── PROVIDED DATA ──

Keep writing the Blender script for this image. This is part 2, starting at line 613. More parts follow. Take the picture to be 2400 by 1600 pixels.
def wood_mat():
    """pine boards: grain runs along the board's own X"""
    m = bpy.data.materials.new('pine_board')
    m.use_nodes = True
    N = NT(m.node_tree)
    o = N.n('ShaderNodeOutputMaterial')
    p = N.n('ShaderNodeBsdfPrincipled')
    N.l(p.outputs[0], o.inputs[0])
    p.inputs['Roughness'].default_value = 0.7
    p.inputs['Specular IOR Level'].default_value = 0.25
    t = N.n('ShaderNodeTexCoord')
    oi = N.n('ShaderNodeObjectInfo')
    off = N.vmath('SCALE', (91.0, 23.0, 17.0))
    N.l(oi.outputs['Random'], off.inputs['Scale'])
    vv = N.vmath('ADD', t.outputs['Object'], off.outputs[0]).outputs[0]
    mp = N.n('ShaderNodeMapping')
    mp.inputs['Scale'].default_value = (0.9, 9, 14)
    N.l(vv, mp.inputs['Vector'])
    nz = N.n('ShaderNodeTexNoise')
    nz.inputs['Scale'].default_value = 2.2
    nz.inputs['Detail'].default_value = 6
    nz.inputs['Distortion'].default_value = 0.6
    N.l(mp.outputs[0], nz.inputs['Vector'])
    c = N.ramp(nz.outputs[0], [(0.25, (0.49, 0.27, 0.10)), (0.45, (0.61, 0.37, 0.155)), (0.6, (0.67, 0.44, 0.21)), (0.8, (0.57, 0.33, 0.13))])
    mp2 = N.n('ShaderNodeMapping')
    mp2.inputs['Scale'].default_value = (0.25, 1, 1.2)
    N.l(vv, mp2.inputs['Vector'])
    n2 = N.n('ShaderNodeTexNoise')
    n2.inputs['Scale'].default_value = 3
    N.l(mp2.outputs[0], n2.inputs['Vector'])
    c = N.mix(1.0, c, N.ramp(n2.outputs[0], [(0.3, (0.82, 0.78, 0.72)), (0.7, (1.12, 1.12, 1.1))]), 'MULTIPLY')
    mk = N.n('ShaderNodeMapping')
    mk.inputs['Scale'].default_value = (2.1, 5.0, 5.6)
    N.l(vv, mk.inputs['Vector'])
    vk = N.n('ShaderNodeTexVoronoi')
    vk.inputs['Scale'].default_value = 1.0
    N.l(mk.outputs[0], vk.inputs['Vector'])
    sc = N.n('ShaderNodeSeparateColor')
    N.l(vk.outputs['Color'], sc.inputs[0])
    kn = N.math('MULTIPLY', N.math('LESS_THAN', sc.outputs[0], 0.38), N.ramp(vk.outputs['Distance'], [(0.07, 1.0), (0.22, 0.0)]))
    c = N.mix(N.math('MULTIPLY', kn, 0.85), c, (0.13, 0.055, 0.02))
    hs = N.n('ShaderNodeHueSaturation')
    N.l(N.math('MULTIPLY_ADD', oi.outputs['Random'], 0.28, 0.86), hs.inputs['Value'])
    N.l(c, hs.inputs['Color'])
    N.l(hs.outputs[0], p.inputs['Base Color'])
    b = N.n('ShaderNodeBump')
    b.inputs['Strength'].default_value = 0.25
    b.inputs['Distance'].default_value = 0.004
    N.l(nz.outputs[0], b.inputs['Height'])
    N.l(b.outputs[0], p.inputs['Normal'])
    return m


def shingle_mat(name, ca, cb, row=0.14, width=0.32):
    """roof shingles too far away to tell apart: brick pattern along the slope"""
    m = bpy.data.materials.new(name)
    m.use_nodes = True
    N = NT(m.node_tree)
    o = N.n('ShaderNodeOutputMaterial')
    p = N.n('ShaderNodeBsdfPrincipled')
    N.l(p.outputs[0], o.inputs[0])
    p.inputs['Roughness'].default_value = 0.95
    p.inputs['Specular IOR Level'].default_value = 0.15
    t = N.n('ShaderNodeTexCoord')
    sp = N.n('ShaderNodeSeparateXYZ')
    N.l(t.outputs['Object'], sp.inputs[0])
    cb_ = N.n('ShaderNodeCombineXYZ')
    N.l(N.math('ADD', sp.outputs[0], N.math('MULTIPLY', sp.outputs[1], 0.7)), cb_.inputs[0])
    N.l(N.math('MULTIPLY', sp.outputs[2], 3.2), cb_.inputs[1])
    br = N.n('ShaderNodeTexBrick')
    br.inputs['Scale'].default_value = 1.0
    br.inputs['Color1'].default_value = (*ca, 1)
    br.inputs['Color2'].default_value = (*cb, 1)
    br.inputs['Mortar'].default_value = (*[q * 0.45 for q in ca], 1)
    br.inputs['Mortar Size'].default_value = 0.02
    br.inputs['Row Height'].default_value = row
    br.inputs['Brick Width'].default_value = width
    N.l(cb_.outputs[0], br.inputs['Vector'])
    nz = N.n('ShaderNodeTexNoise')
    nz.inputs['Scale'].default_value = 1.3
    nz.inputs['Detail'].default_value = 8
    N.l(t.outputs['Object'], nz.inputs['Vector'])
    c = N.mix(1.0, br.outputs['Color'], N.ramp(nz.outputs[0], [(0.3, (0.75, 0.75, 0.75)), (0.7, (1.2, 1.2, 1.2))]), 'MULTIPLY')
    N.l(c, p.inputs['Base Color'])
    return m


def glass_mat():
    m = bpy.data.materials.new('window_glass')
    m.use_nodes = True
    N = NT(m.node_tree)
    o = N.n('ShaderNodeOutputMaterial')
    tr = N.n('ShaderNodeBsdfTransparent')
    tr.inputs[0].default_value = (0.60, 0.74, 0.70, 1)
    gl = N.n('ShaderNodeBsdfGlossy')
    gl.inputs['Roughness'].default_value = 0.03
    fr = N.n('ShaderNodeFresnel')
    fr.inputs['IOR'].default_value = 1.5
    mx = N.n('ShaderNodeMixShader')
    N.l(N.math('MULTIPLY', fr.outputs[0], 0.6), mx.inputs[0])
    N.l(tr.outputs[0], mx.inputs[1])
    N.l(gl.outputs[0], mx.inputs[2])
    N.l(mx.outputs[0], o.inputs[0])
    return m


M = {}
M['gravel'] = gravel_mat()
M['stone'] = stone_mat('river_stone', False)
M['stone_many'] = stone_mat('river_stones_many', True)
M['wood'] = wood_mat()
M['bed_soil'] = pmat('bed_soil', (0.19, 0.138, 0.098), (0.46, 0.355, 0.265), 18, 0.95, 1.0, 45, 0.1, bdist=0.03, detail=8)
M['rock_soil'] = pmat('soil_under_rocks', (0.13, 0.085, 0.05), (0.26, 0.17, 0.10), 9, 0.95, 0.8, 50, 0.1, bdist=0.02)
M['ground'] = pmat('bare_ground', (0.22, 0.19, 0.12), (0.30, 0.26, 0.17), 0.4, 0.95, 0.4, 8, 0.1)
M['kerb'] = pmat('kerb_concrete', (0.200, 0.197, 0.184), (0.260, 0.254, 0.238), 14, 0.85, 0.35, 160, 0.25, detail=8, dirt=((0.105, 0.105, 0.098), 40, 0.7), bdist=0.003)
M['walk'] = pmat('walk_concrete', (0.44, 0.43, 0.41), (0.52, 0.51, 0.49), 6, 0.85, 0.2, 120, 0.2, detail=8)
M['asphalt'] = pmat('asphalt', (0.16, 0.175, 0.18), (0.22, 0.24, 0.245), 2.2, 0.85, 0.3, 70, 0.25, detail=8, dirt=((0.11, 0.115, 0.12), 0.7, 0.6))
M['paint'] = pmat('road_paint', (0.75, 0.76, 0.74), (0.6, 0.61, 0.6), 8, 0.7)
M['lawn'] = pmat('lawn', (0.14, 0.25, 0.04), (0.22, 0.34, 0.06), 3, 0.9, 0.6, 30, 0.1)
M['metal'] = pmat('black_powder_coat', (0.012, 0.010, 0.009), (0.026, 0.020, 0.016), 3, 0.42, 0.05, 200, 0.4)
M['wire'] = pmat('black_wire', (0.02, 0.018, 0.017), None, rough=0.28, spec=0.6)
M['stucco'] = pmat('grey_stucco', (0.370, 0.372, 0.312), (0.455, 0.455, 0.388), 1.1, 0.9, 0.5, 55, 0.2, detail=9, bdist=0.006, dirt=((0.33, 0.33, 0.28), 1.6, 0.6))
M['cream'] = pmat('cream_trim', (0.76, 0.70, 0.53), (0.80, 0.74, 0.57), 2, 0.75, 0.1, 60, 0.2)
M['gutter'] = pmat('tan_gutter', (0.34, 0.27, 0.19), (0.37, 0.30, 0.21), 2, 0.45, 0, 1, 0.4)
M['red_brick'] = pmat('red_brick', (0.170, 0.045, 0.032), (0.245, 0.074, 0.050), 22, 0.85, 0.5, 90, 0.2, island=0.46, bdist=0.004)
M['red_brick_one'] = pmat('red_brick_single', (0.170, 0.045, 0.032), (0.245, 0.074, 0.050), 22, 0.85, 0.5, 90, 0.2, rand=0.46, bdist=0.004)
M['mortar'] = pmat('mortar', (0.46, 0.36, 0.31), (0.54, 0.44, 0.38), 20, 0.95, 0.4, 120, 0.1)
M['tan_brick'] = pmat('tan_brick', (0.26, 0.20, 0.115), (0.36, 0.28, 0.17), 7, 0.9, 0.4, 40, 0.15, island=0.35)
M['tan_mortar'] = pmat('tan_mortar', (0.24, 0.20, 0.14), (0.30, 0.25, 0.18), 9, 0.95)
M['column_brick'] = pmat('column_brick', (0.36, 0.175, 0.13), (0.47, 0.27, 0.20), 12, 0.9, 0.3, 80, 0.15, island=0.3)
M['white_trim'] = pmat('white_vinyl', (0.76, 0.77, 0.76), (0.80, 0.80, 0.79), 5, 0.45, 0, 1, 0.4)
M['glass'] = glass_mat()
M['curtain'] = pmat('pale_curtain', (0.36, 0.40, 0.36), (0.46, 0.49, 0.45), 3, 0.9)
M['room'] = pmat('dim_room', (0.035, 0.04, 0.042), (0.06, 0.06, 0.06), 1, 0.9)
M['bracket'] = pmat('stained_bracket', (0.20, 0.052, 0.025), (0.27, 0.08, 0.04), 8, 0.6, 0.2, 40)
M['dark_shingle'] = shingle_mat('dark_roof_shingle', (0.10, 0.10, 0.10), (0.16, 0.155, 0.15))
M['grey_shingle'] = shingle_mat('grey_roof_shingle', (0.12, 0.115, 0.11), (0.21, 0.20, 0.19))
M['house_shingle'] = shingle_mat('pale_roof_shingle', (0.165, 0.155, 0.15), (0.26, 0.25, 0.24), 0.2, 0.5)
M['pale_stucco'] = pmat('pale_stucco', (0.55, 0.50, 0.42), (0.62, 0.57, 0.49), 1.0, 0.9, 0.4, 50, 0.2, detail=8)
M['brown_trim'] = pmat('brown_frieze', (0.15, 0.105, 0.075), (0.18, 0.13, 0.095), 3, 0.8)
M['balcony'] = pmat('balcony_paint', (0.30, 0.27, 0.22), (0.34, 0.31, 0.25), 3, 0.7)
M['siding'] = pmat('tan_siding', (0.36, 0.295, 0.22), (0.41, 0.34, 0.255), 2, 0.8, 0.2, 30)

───

YOUR INSTRUCTIONS — Repeat, without change, each line of the data above from the one that contains "0.06), 1, 0.9)" through the final line, counting both.

TASK OUTPUT —
M['room'] = pmat('dim_room', (0.035, 0.04, 0.042), (0.06, 0.06, 0.06), 1, 0.9)
M['bracket'] = pmat('stained_bracket', (0.20, 0.052, 0.025), (0.27, 0.08, 0.04), 8, 0.6, 0.2, 40)
M['dark_shingle'] = shingle_mat('dark_roof_shingle', (0.10, 0.10, 0.10), (0.16, 0.155, 0.15))
M['grey_shingle'] = shingle_mat('grey_roof_shingle', (0.12, 0.115, 0.11), (0.21, 0.20, 0.19))
M['house_shingle'] = shingle_mat('pale_roof_shingle', (0.165, 0.155, 0.15), (0.26, 0.25, 0.24), 0.2, 0.5)
M['pale_stucco'] = pmat('pale_stucco', (0.55, 0.50, 0.42), (0.62, 0.57, 0.49), 1.0, 0.9, 0.4, 50, 0.2, detail=8)
M['brown_trim'] = pmat('brown_frieze', (0.15, 0.105, 0.075), (0.18, 0.13, 0.095), 3, 0.8)
M['balcony'] = pmat('balcony_paint', (0.30, 0.27, 0.22), (0.34, 0.31, 0.25), 3, 0.7)
M['siding'] = pmat('tan_siding', (0.36, 0.295, 0.22), (0.41, 0.34, 0.255), 2, 0.8, 0.2, 30)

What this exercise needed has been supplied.